The Seek argument is used as an offset, telling the dd command how many blocks to ‘skip’ from the start of the output file before writing the input file data. Because we’ve set the blocksize to 1024 bytes, our dd command will begin copying our .bin file 8 * 1024 bytes into our micro-SD card.
Though the u-boot documentation is light on this issue, the purpose of the ‘gap’ (8 blocks) likely relates to the leaving space for our memory’s partition table.
Step 3
Before ejecting our micro-SD card and testing our bootloader, we should partition our SD Card into boot and root partitions.
Run the following command, updating the reference to your micro-SD card as necessary:
sudo blockdev --rereadpt /dev/sdX
cat <<EOT | sudo sfdisk /dev/sdX
1M,64M,c
,,L
EOT
A lot is happening in this command. First - blockdev --rereadpt is telling our workspace kernel to re-read the block device located at /dev/sdX. Because subsequent commands will be changing the partition table on the block device, we want our workspace to have a current snapshot of the block device’s partitions.

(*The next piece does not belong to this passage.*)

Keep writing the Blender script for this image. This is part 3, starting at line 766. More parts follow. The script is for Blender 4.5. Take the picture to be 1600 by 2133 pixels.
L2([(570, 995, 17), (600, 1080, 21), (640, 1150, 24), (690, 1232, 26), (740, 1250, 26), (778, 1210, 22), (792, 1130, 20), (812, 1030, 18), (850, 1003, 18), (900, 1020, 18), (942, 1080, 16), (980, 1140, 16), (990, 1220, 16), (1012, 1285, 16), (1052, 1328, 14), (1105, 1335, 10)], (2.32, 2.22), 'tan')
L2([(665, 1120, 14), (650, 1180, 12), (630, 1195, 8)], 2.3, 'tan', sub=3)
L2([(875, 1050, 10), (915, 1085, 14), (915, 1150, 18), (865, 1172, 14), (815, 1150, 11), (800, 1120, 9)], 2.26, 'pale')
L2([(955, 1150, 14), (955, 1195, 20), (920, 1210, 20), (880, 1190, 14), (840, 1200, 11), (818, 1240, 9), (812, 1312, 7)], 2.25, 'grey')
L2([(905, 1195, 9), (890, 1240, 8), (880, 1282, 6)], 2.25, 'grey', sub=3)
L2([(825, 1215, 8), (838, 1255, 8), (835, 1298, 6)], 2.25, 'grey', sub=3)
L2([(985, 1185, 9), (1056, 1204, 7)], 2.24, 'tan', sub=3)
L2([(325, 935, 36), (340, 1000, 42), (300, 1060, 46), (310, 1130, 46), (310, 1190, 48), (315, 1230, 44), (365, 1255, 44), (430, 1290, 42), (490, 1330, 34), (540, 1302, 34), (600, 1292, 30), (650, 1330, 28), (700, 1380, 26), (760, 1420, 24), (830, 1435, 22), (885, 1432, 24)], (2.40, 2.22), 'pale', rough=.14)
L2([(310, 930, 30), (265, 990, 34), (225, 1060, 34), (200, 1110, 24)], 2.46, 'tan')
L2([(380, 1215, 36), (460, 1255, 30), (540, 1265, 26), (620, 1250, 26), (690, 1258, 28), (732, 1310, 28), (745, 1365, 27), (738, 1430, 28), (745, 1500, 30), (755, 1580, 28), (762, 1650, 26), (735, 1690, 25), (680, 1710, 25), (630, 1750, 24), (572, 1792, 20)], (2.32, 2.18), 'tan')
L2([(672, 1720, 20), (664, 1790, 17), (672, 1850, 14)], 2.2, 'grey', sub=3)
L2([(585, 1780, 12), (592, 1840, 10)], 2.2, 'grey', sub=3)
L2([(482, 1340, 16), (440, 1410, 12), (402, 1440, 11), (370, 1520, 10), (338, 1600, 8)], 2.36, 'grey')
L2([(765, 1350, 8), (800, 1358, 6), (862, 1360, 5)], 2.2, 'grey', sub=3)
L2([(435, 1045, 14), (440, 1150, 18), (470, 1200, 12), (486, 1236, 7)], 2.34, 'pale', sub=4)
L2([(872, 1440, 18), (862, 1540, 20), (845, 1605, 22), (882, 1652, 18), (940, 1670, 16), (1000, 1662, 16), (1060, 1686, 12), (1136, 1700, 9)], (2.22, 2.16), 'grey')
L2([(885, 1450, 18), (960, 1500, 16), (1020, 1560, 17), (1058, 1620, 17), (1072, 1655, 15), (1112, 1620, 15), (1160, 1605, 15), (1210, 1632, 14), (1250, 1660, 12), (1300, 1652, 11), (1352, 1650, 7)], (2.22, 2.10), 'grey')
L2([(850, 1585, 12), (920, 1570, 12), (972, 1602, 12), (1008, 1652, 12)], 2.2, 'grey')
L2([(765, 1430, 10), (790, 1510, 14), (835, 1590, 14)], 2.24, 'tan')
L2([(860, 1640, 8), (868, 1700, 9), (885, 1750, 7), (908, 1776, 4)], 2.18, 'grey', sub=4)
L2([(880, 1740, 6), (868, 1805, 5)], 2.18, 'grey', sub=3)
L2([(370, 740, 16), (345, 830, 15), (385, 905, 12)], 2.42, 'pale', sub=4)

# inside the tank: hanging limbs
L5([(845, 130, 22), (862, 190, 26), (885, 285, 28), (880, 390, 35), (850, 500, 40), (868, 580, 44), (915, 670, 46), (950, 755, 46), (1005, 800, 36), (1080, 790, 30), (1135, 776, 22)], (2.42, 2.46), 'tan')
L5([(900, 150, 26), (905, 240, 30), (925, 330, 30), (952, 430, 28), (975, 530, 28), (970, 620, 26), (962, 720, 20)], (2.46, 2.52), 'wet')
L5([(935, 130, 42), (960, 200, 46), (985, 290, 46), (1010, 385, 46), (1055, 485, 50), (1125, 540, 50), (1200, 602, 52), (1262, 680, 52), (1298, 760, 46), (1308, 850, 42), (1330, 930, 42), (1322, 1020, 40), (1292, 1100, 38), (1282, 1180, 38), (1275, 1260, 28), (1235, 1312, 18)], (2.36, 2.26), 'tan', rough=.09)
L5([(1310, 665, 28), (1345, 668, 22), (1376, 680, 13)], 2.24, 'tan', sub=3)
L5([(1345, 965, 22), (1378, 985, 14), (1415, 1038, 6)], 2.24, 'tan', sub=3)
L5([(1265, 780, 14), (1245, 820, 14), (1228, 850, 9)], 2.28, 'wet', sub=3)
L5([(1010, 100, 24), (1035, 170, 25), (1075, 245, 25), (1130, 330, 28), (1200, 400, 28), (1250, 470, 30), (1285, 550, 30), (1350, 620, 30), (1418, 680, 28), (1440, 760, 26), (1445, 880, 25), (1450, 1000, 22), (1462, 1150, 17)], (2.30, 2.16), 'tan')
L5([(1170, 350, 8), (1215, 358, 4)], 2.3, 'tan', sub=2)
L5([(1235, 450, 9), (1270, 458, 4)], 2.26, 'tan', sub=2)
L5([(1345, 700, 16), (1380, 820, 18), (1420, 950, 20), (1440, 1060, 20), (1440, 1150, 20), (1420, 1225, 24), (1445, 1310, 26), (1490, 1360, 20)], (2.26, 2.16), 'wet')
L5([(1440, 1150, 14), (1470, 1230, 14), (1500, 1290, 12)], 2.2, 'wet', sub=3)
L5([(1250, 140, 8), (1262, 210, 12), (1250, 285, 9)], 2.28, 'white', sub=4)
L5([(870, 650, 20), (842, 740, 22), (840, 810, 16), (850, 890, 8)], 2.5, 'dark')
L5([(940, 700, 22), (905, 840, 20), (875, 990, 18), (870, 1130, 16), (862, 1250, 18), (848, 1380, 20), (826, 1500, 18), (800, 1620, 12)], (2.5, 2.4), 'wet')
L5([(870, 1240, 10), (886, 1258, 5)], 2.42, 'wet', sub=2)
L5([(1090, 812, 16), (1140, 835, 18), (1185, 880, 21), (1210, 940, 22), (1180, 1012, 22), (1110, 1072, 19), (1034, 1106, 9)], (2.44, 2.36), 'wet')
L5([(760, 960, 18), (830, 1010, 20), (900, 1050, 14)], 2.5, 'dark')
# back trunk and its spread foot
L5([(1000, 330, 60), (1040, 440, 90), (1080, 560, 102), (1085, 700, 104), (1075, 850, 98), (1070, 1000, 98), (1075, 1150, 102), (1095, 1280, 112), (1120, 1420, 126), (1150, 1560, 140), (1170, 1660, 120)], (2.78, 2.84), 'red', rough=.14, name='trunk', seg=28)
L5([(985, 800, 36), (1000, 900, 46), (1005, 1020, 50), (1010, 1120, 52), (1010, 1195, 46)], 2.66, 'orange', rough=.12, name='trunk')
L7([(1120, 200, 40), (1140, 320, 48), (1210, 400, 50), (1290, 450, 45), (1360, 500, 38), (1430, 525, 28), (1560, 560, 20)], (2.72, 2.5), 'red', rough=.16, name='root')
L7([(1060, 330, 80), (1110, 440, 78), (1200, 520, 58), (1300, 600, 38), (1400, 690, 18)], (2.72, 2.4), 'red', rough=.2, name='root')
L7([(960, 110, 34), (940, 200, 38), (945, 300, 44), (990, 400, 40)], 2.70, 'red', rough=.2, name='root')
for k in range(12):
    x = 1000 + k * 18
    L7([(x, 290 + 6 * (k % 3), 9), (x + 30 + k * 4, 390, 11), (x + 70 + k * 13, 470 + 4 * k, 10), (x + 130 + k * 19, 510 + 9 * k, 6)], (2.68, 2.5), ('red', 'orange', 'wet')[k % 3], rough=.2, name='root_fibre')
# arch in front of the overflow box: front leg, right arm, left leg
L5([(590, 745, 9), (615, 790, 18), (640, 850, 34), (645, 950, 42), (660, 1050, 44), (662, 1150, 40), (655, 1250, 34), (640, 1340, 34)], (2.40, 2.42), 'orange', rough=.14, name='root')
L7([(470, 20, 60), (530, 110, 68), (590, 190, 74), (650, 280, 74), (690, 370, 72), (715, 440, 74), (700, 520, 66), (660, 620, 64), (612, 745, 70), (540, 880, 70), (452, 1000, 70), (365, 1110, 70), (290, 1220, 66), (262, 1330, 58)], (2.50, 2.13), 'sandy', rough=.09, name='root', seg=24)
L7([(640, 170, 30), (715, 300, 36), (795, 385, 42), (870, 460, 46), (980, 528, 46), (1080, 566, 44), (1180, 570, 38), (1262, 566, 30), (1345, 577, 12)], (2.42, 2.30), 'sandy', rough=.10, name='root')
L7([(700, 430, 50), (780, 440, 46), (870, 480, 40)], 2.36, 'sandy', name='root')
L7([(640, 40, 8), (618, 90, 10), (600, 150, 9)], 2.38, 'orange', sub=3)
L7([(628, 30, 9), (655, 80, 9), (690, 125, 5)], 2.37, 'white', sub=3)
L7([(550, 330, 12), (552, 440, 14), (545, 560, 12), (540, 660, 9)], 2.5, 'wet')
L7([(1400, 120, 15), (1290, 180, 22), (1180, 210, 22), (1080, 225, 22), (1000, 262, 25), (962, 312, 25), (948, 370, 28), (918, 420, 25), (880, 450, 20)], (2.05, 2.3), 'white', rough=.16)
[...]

The sfdisk command is used for manipulating disk partitions. The cat<<EOT | chunk feeds the subsequent lines as input into the sfdisk command until an EOT is entered.
1M,16M,c tells sfdisk to create a partition starting at 1 megabyte and having a total size of 64 megabytes. The third value is a hexadecimal representation of the partition’s file type. In our case, 0xC represents Fat32 (LBA).
,,L tells sfdisk to use the remainder of the disk to create a second partition formatted as a Linux Filesystem. Note that, here, the L is not a number value but instead an alias for ’linux’.
Step 4
Now that our micro-SD card has been partitioned properly, we can format the partitions using the mkfs tool. Run the following commands:
sudo mkfs.vfat /dev/sdaX1
sudo mkfs.ext4 /dev/sdaX2
mkfs stands for ‘make filesystem’. In the above commands, we’re telling mkfs to format our first partition as VFat, and our second as Ext4.
At first glance Step 3 and Step 4 may seem to be redundant, but it comes down to the differences between sfdisk and mkfs.
Sfdisk is partitioning the block device - it splits our /dev/sdX into /dev/sdX1, /dev/sdX2, etc. Mkfs formats these partitions, creating filesystem structures that allow us to store directories, files, and so on.
Testing
Eject your micro-SD card from your workstation and insert it into your Zero3. Connect your usb-to-ttl adapter to your work station and the TTL debug pins on the Zero3 (shown below). In your terminal, open a screen session at your USB-to-TTL adapter’s address. I used a baudrate of 115200 for my connection, but that may depend on your u-boot version/settings.
Power on your Zero3 and you should see u-boot’s output!